• [The request]:
Write out the material below again, unchanged.

====================

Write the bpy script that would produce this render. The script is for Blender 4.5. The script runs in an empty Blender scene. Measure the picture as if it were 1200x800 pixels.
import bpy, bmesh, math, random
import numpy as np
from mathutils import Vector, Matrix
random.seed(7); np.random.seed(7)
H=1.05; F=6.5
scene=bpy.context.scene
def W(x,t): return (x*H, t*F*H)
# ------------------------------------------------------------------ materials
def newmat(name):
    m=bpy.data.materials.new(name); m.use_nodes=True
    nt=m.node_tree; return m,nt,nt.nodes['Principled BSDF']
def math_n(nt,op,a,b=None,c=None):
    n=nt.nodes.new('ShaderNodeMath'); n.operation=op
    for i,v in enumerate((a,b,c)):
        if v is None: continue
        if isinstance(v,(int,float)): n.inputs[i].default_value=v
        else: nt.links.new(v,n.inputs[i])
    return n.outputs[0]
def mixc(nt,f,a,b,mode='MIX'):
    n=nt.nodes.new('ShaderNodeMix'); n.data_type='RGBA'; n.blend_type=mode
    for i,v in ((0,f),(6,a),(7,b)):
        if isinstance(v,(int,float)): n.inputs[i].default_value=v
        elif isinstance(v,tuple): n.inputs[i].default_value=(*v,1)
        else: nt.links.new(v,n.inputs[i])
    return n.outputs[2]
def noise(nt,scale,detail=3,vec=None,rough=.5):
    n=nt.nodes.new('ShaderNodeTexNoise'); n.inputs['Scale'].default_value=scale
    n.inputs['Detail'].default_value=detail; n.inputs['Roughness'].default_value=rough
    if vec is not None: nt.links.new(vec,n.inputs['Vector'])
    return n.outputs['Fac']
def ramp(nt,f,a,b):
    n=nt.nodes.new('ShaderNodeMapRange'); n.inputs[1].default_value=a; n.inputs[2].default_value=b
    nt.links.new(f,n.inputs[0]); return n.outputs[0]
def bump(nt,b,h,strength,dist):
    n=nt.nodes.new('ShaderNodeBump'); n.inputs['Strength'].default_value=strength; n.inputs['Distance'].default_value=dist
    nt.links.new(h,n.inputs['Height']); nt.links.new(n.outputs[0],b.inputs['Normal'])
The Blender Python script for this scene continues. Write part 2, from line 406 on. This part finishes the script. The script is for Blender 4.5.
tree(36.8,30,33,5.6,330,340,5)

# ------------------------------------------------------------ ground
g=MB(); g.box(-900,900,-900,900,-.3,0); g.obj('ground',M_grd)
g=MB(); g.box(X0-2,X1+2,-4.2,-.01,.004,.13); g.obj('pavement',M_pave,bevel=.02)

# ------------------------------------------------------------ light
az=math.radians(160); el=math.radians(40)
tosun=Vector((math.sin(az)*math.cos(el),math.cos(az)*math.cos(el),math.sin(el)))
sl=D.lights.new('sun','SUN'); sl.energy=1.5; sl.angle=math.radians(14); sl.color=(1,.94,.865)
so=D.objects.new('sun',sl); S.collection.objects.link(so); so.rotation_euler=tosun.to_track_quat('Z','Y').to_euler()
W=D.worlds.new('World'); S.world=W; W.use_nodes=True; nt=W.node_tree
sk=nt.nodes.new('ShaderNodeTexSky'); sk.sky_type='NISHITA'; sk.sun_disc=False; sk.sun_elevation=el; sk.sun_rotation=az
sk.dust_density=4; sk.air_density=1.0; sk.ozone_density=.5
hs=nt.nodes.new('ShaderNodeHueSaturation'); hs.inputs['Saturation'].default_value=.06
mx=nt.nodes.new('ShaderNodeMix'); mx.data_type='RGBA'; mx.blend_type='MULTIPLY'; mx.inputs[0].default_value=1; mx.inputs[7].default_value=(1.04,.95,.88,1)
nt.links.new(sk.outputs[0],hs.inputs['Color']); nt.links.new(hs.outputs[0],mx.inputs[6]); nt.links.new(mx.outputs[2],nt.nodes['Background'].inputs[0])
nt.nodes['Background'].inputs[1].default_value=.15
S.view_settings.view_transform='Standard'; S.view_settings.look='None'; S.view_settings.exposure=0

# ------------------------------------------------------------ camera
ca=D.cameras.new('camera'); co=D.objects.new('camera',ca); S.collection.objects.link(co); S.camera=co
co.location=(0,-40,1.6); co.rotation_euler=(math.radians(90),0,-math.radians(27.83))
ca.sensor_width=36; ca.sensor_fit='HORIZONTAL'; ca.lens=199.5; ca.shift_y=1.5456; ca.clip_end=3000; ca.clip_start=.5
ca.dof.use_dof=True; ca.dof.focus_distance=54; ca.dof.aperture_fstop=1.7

====================

• [Solution to the problem]:
Write the bpy script that would produce this render. The script is for Blender 4.5. The script runs in an empty Blender scene. Measure the picture as if it were 1200x800 pixels.
import bpy, bmesh, math, random
import numpy as np
from mathutils import Vector, Matrix
random.seed(7); np.random.seed(7)
H=1.05; F=6.5
scene=bpy.context.scene
def W(x,t): return (x*H, t*F*H)
# ------------------------------------------------------------------ materials
def newmat(name):
    m=bpy.data.materials.new(name); m.use_nodes=True
    nt=m.node_tree; return m,nt,nt.nodes['Principled BSDF']
def math_n(nt,op,a,b=None,c=None):
    n=nt.nodes.new('ShaderNodeMath'); n.operation=op
    for i,v in enumerate((a,b,c)):
        if v is None: continue
        if isinstance(v,(int,float)): n.inputs[i].default_value=v
        else: nt.links.new(v,n.inputs[i])
    return n.outputs[0]
def mixc(nt,f,a,b,mode='MIX'):
    n=nt.nodes.new('ShaderNodeMix'); n.data_type='RGBA'; n.blend_type=mode
    for i,v in ((0,f),(6,a),(7,b)):
        if isinstance(v,(int,float)): n.inputs[i].default_value=v
        elif isinstance(v,tuple): n.inputs[i].default_value=(*v,1)
        else: nt.links.new(v,n.inputs[i])
    return n.outputs[2]
def noise(nt,scale,detail=3,vec=None,rough=.5):
    n=nt.nodes.new('ShaderNodeTexNoise'); n.inputs['Scale'].default_value=scale
    n.inputs['Detail'].default_value=detail; n.inputs['Roughness'].default_value=rough
    if vec is not None: nt.links.new(vec,n.inputs['Vector'])
    return n.outputs['Fac']
def ramp(nt,f,a,b):
    n=nt.nodes.new('ShaderNodeMapRange'); n.inputs[1].default_value=a; n.inputs[2].default_value=b
    nt.links.new(f,n.inputs[0]); return n.outputs[0]
def bump(nt,b,h,strength,dist):
    n=nt.nodes.new('ShaderNodeBump'); n.inputs['Strength'].default_value=strength; n.inputs['Distance'].default_value=dist
    nt.links.new(h,n.inputs['Height']); nt.links.new(n.outputs[0],b.inputs['Normal'])
The Blender Python script for this scene continues. Write part 2, from line 406 on. This part finishes the script. The script is for Blender 4.5.
tree(36.8,30,33,5.6,330,340,5)

# ------------------------------------------------------------ ground
g=MB(); g.box(-900,900,-900,900,-.3,0); g.obj('ground',M_grd)
g=MB(); g.box(X0-2,X1+2,-4.2,-.01,.004,.13); g.obj('pavement',M_pave,bevel=.02)

# ------------------------------------------------------------ light
az=math.radians(160); el=math.radians(40)
tosun=Vector((math.sin(az)*math.cos(el),math.cos(az)*math.cos(el),math.sin(el)))
sl=D.lights.new('sun','SUN'); sl.energy=1.5; sl.angle=math.radians(14); sl.color=(1,.94,.865)
so=D.objects.new('sun',sl); S.collection.objects.link(so); so.rotation_euler=tosun.to_track_quat('Z','Y').to_euler()
W=D.worlds.new('World'); S.world=W; W.use_nodes=True; nt=W.node_tree
sk=nt.nodes.new('ShaderNodeTexSky'); sk.sky_type='NISHITA'; sk.sun_disc=False; sk.sun_elevation=el; sk.sun_rotation=az
sk.dust_density=4; sk.air_density=1.0; sk.ozone_density=.5
hs=nt.nodes.new('ShaderNodeHueSaturation'); hs.inputs['Saturation'].default_value=.06
mx=nt.nodes.new('ShaderNodeMix'); mx.data_type='RGBA'; mx.blend_type='MULTIPLY'; mx.inputs[0].default_value=1; mx.inputs[7].default_value=(1.04,.95,.88,1)
nt.links.new(sk.outputs[0],hs.inputs['Color']); nt.links.new(hs.outputs[0],mx.inputs[6]); nt.links.new(mx.outputs[2],nt.nodes['Background'].inputs[0])
nt.nodes['Background'].inputs[1].default_value=.15
S.view_settings.view_transform='Standard'; S.view_settings.look='None'; S.view_settings.exposure=0

# ------------------------------------------------------------ camera
ca=D.cameras.new('camera'); co=D.objects.new('camera',ca); S.collection.objects.link(co); S.camera=co
co.location=(0,-40,1.6); co.rotation_euler=(math.radians(90),0,-math.radians(27.83))
ca.sensor_width=36; ca.sensor_fit='HORIZONTAL'; ca.lens=199.5; ca.shift_y=1.5456; ca.clip_end=3000; ca.clip_start=.5
ca.dof.use_dof=True; ca.dof.focus_distance=54; ca.dof.aperture_fstop=1.7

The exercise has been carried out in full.